#### [Exercise aim]
Identify the lines that contain the string "scene" and copy all of them.

[Begin]

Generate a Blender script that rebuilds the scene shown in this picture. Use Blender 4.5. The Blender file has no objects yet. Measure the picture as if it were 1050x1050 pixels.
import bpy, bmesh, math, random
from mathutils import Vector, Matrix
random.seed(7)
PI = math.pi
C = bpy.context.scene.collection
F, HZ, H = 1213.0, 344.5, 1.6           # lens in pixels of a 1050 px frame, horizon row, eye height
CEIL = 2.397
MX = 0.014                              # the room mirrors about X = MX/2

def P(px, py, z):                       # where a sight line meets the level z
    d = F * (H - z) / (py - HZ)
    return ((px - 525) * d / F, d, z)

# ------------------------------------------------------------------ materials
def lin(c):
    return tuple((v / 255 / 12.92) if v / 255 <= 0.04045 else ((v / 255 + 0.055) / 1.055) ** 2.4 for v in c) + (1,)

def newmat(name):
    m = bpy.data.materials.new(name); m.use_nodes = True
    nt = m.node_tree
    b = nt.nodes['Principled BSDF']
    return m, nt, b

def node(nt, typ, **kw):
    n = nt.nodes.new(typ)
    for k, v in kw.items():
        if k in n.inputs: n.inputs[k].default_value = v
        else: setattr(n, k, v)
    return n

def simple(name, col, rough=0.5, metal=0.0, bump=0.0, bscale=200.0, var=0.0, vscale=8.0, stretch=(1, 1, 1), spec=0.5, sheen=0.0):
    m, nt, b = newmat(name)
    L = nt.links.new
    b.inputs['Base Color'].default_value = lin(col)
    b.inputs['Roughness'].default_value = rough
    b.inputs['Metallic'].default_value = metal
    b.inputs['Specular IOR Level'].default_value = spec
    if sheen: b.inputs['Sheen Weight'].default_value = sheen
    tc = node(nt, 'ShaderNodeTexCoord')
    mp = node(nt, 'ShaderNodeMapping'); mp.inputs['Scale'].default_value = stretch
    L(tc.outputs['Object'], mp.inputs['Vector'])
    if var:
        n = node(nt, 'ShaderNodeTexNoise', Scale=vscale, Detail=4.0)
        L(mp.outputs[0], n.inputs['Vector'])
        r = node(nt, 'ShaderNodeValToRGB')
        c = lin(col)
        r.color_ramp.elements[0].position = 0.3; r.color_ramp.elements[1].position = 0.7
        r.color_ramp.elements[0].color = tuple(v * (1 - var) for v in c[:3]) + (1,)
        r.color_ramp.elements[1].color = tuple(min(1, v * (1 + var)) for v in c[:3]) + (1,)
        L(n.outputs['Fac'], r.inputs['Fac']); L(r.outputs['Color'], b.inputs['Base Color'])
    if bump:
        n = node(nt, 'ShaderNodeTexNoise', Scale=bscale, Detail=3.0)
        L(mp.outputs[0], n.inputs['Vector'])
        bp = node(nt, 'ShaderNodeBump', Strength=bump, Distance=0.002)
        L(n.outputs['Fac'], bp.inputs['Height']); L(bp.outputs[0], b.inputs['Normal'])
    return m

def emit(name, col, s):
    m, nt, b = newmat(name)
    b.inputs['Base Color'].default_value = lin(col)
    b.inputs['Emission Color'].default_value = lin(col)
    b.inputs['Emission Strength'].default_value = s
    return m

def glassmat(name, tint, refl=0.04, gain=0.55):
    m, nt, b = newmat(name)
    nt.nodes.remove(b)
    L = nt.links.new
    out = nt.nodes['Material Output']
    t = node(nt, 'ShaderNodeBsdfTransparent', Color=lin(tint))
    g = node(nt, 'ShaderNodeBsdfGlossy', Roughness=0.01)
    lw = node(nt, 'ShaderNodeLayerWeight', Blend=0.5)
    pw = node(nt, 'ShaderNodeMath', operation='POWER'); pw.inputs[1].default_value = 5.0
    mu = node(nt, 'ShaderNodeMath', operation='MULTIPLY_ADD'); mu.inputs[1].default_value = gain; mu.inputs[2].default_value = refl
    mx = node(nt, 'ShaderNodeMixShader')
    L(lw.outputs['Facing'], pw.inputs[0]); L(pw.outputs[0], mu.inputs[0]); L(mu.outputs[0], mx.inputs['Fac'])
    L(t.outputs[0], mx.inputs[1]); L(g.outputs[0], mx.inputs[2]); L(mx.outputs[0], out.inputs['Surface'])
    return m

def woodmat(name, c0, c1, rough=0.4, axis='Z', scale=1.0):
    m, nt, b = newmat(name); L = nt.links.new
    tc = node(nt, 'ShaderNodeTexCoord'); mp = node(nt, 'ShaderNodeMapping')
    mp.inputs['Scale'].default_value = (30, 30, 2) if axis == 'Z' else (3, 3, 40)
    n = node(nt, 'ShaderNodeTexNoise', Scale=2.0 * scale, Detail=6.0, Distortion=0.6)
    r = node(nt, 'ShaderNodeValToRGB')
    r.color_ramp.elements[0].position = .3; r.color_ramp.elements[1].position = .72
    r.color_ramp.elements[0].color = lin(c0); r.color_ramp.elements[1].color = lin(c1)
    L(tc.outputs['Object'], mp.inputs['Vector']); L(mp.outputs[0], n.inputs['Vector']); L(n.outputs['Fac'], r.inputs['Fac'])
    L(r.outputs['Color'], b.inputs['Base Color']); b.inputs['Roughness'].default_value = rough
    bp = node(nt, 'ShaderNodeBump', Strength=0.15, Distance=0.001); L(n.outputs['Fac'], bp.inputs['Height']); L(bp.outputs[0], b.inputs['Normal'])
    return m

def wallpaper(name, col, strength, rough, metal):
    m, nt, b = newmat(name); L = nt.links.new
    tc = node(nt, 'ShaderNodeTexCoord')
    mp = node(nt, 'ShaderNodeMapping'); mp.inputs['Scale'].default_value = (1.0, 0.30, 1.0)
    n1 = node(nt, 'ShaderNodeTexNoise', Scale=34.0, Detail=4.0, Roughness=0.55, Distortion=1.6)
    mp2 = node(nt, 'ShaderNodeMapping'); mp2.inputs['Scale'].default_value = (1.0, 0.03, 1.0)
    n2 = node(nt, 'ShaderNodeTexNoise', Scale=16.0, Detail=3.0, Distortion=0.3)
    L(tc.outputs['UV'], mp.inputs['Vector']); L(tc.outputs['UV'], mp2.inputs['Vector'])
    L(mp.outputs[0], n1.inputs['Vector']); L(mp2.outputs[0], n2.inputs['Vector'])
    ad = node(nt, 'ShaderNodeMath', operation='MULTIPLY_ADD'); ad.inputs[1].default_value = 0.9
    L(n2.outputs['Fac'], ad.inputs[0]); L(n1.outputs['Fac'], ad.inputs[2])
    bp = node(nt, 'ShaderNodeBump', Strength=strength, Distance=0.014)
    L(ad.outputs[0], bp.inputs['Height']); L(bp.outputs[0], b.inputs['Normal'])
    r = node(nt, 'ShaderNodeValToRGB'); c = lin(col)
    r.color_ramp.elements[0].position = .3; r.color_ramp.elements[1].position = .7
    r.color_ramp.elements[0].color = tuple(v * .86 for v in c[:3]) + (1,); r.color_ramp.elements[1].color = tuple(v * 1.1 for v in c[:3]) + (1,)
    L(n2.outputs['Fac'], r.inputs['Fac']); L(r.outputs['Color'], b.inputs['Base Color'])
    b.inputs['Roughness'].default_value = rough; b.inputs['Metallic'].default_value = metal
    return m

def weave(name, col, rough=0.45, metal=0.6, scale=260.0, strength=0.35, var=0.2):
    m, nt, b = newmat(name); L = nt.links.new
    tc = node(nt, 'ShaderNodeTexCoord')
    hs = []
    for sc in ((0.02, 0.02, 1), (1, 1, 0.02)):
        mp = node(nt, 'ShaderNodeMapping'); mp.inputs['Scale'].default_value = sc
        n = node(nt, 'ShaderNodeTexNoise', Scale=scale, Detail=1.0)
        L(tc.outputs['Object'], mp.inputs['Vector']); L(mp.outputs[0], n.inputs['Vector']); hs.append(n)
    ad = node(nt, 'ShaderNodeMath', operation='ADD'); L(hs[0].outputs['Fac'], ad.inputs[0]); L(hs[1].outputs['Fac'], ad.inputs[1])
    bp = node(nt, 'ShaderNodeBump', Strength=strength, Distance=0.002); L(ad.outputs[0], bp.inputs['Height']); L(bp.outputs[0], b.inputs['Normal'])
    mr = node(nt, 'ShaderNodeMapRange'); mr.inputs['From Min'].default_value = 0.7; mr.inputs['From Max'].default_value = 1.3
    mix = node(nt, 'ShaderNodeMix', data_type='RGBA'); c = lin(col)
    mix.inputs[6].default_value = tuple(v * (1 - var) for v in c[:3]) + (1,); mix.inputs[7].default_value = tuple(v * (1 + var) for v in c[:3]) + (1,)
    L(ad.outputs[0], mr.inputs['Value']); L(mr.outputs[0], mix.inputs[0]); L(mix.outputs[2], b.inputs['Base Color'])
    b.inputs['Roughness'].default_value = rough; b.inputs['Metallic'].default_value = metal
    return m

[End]

#### [Reply to the task]
Generate a Blender script that rebuilds the scene shown in this picture. Use Blender 4.5. The Blender file has no objects yet. Measure the picture as if it were 1050x1050 pixels.
C = bpy.context.scene.collection